* [Record excerpts]
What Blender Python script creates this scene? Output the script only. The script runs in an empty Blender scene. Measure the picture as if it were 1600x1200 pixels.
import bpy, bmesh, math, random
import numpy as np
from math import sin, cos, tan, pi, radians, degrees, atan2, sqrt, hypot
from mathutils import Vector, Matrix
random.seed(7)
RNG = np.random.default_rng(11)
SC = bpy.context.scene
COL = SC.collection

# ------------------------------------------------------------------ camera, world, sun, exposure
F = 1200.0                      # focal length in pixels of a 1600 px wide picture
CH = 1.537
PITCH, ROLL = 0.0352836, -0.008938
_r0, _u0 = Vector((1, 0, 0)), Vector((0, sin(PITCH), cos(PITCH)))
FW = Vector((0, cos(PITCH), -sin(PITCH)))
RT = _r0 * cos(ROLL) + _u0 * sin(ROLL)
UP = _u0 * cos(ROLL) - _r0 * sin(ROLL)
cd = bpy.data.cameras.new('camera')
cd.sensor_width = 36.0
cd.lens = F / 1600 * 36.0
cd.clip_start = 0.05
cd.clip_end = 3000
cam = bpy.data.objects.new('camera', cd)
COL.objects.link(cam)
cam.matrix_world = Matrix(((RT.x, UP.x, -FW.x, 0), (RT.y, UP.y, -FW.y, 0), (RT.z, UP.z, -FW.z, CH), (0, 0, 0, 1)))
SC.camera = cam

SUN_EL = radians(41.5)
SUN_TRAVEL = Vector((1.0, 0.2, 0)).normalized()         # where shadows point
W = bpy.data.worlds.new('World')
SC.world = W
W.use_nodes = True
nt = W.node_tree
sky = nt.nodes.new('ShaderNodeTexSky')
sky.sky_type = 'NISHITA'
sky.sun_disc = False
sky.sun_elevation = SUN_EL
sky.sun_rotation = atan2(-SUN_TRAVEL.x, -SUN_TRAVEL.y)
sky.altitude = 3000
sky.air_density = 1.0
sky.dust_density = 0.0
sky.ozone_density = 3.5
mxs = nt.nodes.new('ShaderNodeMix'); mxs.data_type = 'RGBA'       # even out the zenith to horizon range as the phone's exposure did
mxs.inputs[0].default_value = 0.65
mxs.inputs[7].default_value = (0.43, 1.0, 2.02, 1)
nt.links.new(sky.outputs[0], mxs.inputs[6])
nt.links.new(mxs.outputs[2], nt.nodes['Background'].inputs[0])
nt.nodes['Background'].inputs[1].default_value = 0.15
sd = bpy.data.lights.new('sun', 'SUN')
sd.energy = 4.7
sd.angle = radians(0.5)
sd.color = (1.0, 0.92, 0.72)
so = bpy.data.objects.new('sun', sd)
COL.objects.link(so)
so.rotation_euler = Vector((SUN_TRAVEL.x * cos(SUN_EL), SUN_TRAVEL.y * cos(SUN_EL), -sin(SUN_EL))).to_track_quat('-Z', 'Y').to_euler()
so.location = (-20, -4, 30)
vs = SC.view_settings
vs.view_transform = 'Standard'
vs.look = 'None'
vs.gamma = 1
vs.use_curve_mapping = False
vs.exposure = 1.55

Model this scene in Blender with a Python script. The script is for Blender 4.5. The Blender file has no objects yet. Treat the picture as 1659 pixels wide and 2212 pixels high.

* [Objective]
Copy out each line of the data where the string "picture" appears.

* [Written solution]
What Blender Python script creates this scene? Output the script only. The script runs in an empty Blender scene. Measure the picture as if it were 1600x1200 pixels.
F = 1200.0                      # focal length in pixels of a 1600 px wide picture
Model this scene in Blender with a Python script. The script is for Blender 4.5. The Blender file has no objects yet. Treat the picture as 1659 pixels wide and 2212 pixels high.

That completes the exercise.